The Caca Loco composting operation, however, sustained some damage.

“Some of his composting materials are on fire,” Copp said.

Glenwood Springs fire chief Mike Piper, who was also extremely busy on Monday, said cost estimates for his department were also unavailable.

“The first 24 hours of this thing is basically free,” Piper said. “After 24 hours, the federal firefighters came in.”

Once they sort everything out, the department will dole out any payments that need to be made, he said. There are no estimates for how much overtime pay would be needed because members of the fire department were still working.

“Obviously we’ll have some expenses and we don’t know what they’ll be yet,” he said.

Piper was in the process of cleaning up Station No. 2, the downtown station, and even though his troops were part of the firefighting effort, he said he was trying to get back to some semblance of normalcy.

“We still have mutual aid ambulance and structure protection,” he said. “We’re getting our stations back in order.”

Station No. 2 was used as a main staging area during the first 24 hours or so of the fire, but the main staging area was moved, allowing Piper and others to reclaim the station.

“We’re back in the fire station. We’re going to keep this thing as de-escalated as much as possible – as long as the winds cooperate,” Piper said around noon on Monday.

Glenwood Springs police chief Terry Wilson said his job has been to act as the law enforcement branch manager. His main job had been assessing which roads should be opened and placing law enforcement personnel in areas where roads were closed.

“We’re trying to maintain some sense of normalcy in traffic areas,” he said.
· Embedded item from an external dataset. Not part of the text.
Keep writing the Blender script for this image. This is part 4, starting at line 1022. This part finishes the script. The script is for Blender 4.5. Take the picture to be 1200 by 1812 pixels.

Wilson allowed Midland Avenue to open between the 114 interchange of Interstate 70 and the Eighth Street Bridge. At noon he also said electricity was restored to most of West Glenwood.

“We’re trying to make sure everything is safe,” he said.

Wilson explained that on a normal summer day, he would have three to four officers on the street. But on Monday, there were around 50 law enforcement personnel on the street, including National Guardsmen and others.

“It very well might affect my budget, but there will be emergency reimbursement,” Wilson said.

Some of that reimbursement will come from the Federal Emergency Management Agency, or FEMA. For the eighth time this year, FEMA has authorized federal funds to help fight a wildfire in the state, the agency reported.

“FEMA director Joe M. Allbaugh approved the state’s latest request for federal fire management assistance … when it became clear that the blaze was a threat to hundreds of homes and businesses,” a FEMA news release said.